For "Blazing Saddles", Brooks wanted to preserve the look of the classic westerns, the best of which were filmed in cinemascope and technicolor; so he went and filmed anamorphic widescreen with technicolor.

At any rate, the original quality of the film was VERY high; but all of the video and DVD transfers, including the broadcast TV transfer; were just awful. Whoever did the Telecine transfer on the original home video releases should be killed. Painfully.

For the HD-DVD transfer, the studio went back to the original film stock (I'd presume the proof edit prints), and really spent the money on getting a true and rich transfer. I've seen a hell of a lot of technicolor movies in my lifetime, and none of them, displayed in any medium, have looked as good as this movie did on just my SDTV.

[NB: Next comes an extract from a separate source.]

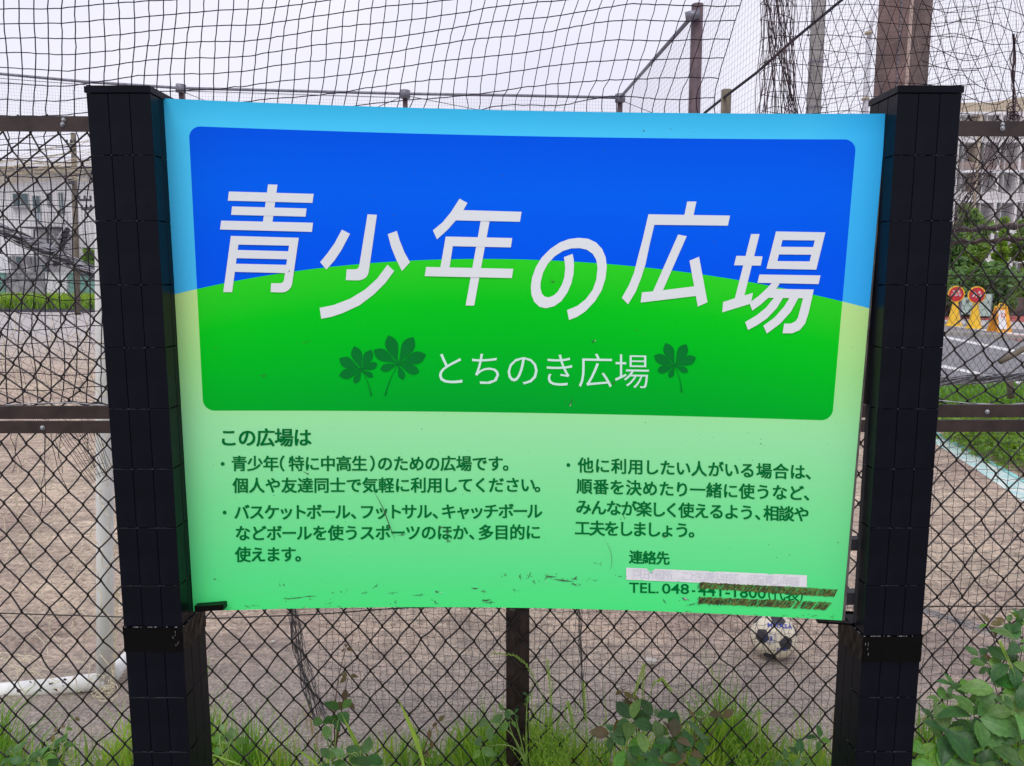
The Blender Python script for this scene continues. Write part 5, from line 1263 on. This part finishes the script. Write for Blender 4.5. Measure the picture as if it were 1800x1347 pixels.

Typical Technicolor transfers to video look cartoonish, or plasticy, and "fake"; and they tend to have color bleeding, or washout, or just generally poor detail. Often, DVDs simply used the original VHS Telecine transfers, which not only didn't help, in some cases it actually made the problem worse; because a higher quality display of a lower quality image looks even worse than it did before; and pulldown and color palette issues are made worse in the format transfer.

This transfer just POPPED off the screen. It looked gorgeous, and rich, and saturated; without any bleedthrough, halos, artifacts, or any loss of detail that I could perceive.

After seeing this, I need to go and buy a whole bunch of old movies on HD-DVD. The digital to digital transfers of movies like 300 of course look incredible (I really can't wait for the LOTR trilogy to come out in HD), but on the old movies, that I've only been able to see on standard definition television screens with unknown quality Telecine transfers... Well, it really will be a whole new world for those movies.

HD really lets you see the film the way the director and cinematographer saw it, as they were shooting and editing it; and there are so many great classic movies that will be almost a whole new experience with the improved visuals.

I can't wait to see what Audrey Hepburn REALLY looks like.